Explaining the election results

In my last Sunday’s column before the elections, I predicted, “…the PPP/C…will obtain a comfortable majority of some 36 seats with APNU 23, WIN 5 and AFC 1”. This meant that the PPP/C would increase its support from 2020, while the three-month-old WIN would perform very credibly by also pulling votes from PNC/APNU and AFC. It turned out that even after a recount demand by APNU in Regions Four and Five, the announced results confirmed that the PPP/C did in fact garner 36 seats, while WIN decimated the PNC/APNU even more decisively by gaining 16 seats to the latter’s 12 seats. The AFC was pipped by Amanza Walton-Desir’s FGM, which picked up the one seat from the old AFC demographic. PPP’s Irfaan Ali is again President of Guyana.
The thrust of my analysis, then, was fundamentally sound and bears repeating. I wrote: “The results of the 2011, 2015 and 2020 elections reflected the (altered) racial demographic shifts (created by differential racial emigration) with the PPP/C only securing the Presidency and Executive in 2011 with a plurality; the APNU/AFC coalition winning in 2015 by one seat brought in by the AFC, mainly from their Indian Guyanese supporters. APNU/AFC’s shuttering of four sugar estates with 7000 mostly Indian-Guyanese jobs lost cost them that constituency, along with the 2020 elections, to the PPP/C.
“The inflow of oil revenues by then, however, allowed the PPP/C to change the economic relations between racial/ethnic groups from a zero-sum game to a win-win one. They jettisoned Marxism as their guiding ideology and overtly accepted the salience of race in making political choices. They campaigned heavily in African-Guyanese communities – along with Amerindians – while pointing to their just-as-determined efforts to include them in economic development. The African-Guyanese community – especially youths – has responded positively in significant numbers. The APNU, however, which because of their historic minority status should have appreciated the importance of cross-racial votes, gave it short shrift. This might be so because election rigging had made it irrelevant. Tomorrow, the PPP/C will definitely pull a significant chunk of African-Guyanese votes, which would have traditionally gone to the PNC.
“One feature of Guyanese politics has been the presence of ‘third parties’ which assert they are the ‘true’ multiracial alternative to the PPP and PNC. However, they appear, burn brightly for a while, then fade like the WPA. This seems to be the fate of the AFC, which appeared in 2006 and pulled significant votes from the PNC when an ex-PNC African executive was head of its slate and from the PPP in 2011 and 2015 when an ex-PPP Indian executive was leading. Dissatisfaction with the larger parties and not “non-racial” voting appeared to have played out.

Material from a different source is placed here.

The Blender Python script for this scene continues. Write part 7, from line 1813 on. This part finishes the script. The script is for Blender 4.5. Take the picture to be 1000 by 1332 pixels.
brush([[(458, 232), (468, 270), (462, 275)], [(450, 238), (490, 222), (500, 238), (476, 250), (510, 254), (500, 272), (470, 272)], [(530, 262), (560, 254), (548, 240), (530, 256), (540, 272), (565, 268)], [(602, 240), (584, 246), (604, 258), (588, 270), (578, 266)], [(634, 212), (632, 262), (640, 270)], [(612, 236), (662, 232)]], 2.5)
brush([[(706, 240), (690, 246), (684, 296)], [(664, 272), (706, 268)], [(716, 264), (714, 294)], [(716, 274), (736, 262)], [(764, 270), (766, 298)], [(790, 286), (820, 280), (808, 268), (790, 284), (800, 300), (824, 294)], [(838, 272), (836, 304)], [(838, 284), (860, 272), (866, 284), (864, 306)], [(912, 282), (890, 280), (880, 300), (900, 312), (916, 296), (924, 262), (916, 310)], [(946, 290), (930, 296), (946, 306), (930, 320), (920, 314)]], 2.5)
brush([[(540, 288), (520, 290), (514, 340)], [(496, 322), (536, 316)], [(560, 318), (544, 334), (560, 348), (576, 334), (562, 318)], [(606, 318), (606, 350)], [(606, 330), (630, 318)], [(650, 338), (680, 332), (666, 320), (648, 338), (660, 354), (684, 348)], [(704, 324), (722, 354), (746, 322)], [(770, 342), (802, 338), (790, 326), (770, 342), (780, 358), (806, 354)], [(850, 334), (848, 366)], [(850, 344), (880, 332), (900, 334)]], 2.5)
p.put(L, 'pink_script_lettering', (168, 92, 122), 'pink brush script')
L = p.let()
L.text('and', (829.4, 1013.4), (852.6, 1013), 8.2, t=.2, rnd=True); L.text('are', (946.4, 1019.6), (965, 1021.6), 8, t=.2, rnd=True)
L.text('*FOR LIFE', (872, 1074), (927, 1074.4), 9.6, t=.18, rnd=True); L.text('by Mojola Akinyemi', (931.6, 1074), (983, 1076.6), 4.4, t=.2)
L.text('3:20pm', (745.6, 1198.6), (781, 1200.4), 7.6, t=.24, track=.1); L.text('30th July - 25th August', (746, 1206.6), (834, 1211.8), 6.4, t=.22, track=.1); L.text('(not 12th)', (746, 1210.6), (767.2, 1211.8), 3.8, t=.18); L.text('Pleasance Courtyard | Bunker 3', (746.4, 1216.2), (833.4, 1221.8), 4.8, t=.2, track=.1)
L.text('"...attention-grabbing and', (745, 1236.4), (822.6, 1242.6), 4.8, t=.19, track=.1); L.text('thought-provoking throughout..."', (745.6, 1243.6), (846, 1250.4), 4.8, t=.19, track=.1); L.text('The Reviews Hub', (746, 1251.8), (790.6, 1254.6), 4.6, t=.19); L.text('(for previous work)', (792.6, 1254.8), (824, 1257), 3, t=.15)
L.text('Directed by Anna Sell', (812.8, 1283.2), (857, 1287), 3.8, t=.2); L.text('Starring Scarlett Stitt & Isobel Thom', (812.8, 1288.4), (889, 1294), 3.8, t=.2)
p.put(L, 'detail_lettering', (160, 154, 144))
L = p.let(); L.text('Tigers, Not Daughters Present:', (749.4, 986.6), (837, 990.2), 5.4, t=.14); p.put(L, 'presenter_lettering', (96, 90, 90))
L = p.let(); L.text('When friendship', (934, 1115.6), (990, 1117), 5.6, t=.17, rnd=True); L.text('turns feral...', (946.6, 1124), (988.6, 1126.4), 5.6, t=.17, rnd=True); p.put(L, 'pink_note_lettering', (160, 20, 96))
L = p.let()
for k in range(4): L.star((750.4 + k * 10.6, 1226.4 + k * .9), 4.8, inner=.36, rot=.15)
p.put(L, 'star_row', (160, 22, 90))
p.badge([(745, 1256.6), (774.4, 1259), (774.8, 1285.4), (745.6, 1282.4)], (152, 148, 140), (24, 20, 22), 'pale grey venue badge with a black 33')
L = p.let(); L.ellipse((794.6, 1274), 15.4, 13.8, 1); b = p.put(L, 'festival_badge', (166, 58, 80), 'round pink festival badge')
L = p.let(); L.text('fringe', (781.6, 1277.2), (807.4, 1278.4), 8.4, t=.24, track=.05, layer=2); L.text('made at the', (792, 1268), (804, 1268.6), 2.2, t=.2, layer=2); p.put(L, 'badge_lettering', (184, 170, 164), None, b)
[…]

“For tomorrow’s elections a new “third force”—WIN—has replaced the AFC but with a twist. Unlike its ideologically driven predecessors, it has taken a totally populist approach to politics. While there are several variants of populism, there is always a maximum leader who claims to represent “the common people” against a corrupt elite – whether political, economic or social. Here, Azruddin Mohamed, who was sanctioned by the US OFAC, has had a meteoric rise, as his populist message to promise them all the things they want, combined with generous giveaways, bought out our self-defined scrapeheads underclass from the PNC, along with some of the traditionally disaffected members of other groups, including Indians. Even though the PPP/C has worked strenuously to develop Amerindian communities, their position as the most dispossessed and ostracised, combined with their transactional approach to politics, has given WIN’s populist strategy traction in their communities. It should be pointed out that one of the features of populist leaders is they do not speak in the bland, jargon-laden language of educated professionals but that of the underclass. Significantly, even the major parties have been forced to affect this language.”
It appears that dissatisfaction with the leadership of Aubrey Norton, who ironically had been selected as the leader of the PNC/APNU because he was seen as capable of mobilising the lumpen elements now defining themselves as “scrapeheads”, lost corn and husk because while refusing to bring them out, he followed David Hinds’ advice that it was not worth vying for Indian-Guyanese votes.
After losing his recount challenge, Norton should step aside for new leadership to rise in the PNC. WIN’s challenge as the new major opposition party will be to show they can curb the nihilistic impulses of their scrapehead base to function effectively in a Parliamentary democracy.